Return the material below in full and exactly.

## start Available data

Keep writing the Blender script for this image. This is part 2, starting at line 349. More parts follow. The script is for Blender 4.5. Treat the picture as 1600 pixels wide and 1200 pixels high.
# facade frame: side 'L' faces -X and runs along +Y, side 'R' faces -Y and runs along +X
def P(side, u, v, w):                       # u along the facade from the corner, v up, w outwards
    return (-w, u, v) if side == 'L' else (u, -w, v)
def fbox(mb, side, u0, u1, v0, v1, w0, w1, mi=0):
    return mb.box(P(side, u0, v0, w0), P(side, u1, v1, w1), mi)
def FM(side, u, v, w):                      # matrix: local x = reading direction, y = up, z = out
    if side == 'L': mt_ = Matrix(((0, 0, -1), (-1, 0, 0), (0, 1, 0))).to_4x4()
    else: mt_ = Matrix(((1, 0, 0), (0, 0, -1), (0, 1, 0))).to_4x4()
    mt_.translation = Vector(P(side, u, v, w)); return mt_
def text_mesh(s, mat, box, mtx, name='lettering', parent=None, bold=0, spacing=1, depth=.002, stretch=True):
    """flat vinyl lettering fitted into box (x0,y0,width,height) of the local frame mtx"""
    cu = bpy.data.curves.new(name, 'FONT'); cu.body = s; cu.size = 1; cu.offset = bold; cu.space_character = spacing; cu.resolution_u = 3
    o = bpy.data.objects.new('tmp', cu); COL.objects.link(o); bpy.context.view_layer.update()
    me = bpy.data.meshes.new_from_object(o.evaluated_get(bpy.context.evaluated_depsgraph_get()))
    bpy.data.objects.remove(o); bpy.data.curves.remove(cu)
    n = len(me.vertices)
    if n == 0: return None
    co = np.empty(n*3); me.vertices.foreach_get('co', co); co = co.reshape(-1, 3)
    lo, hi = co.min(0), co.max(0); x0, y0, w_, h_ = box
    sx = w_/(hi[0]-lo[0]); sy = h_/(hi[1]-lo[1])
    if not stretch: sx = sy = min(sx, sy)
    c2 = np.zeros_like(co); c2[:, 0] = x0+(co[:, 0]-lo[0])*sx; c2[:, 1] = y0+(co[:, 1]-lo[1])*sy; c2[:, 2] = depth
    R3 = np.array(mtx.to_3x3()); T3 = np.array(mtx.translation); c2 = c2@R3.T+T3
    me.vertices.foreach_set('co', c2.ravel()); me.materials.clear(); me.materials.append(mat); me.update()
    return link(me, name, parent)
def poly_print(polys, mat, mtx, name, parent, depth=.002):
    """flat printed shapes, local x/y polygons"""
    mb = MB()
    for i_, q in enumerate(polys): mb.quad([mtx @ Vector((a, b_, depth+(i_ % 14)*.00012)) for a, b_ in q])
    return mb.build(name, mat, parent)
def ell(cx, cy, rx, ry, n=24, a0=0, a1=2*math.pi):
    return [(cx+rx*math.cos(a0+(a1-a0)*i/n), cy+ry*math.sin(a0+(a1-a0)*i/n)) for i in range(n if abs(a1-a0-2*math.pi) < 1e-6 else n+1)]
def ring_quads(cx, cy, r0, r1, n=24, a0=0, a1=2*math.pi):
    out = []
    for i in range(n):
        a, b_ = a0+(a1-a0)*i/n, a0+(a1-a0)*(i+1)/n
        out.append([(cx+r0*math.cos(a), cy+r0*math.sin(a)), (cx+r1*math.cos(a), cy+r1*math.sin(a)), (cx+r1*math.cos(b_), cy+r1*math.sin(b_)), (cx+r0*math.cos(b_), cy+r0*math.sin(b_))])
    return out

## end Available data

### Written response
Keep writing the Blender script for this image. This is part 2, starting at line 349. More parts follow. The script is for Blender 4.5. Treat the picture as 1600 pixels wide and 1200 pixels high.
# facade frame: side 'L' faces -X and runs along +Y, side 'R' faces -Y and runs along +X
def P(side, u, v, w):                       # u along the facade from the corner, v up, w outwards
    return (-w, u, v) if side == 'L' else (u, -w, v)
def fbox(mb, side, u0, u1, v0, v1, w0, w1, mi=0):
    return mb.box(P(side, u0, v0, w0), P(side, u1, v1, w1), mi)
def FM(side, u, v, w):                      # matrix: local x = reading direction, y = up, z = out
    if side == 'L': mt_ = Matrix(((0, 0, -1), (-1, 0, 0), (0, 1, 0))).to_4x4()
    else: mt_ = Matrix(((1, 0, 0), (0, 0, -1), (0, 1, 0))).to_4x4()
    mt_.translation = Vector(P(side, u, v, w)); return mt_
def text_mesh(s, mat, box, mtx, name='lettering', parent=None, bold=0, spacing=1, depth=.002, stretch=True):
    """flat vinyl lettering fitted into box (x0,y0,width,height) of the local frame mtx"""
    cu = bpy.data.curves.new(name, 'FONT'); cu.body = s; cu.size = 1; cu.offset = bold; cu.space_character = spacing; cu.resolution_u = 3
    o = bpy.data.objects.new('tmp', cu); COL.objects.link(o); bpy.context.view_layer.update()
    me = bpy.data.meshes.new_from_object(o.evaluated_get(bpy.context.evaluated_depsgraph_get()))
    bpy.data.objects.remove(o); bpy.data.curves.remove(cu)
    n = len(me.vertices)
    if n == 0: return None
    co = np.empty(n*3); me.vertices.foreach_get('co', co); co = co.reshape(-1, 3)
    lo, hi = co.min(0), co.max(0); x0, y0, w_, h_ = box
    sx = w_/(hi[0]-lo[0]); sy = h_/(hi[1]-lo[1])
    if not stretch: sx = sy = min(sx, sy)
    c2 = np.zeros_like(co); c2[:, 0] = x0+(co[:, 0]-lo[0])*sx; c2[:, 1] = y0+(co[:, 1]-lo[1])*sy; c2[:, 2] = depth
    R3 = np.array(mtx.to_3x3()); T3 = np.array(mtx.translation); c2 = c2@R3.T+T3
    me.vertices.foreach_set('co', c2.ravel()); me.materials.clear(); me.materials.append(mat); me.update()
    return link(me, name, parent)
def poly_print(polys, mat, mtx, name, parent, depth=.002):
    """flat printed shapes, local x/y polygons"""
    mb = MB()
    for i_, q in enumerate(polys): mb.quad([mtx @ Vector((a, b_, depth+(i_ % 14)*.00012)) for a, b_ in q])
    return mb.build(name, mat, parent)
def ell(cx, cy, rx, ry, n=24, a0=0, a1=2*math.pi):
    return [(cx+rx*math.cos(a0+(a1-a0)*i/n), cy+ry*math.sin(a0+(a1-a0)*i/n)) for i in range(n if abs(a1-a0-2*math.pi) < 1e-6 else n+1)]
def ring_quads(cx, cy, r0, r1, n=24, a0=0, a1=2*math.pi):
    out = []
    for i in range(n):
        a, b_ = a0+(a1-a0)*i/n, a0+(a1-a0)*(i+1)/n
        out.append([(cx+r0*math.cos(a), cy+r0*math.sin(a)), (cx+r1*math.cos(a), cy+r1*math.sin(a)), (cx+r1*math.cos(b_), cy+r1*math.sin(b_)), (cx+r0*math.cos(b_), cy+r0*math.sin(b_))])
    return out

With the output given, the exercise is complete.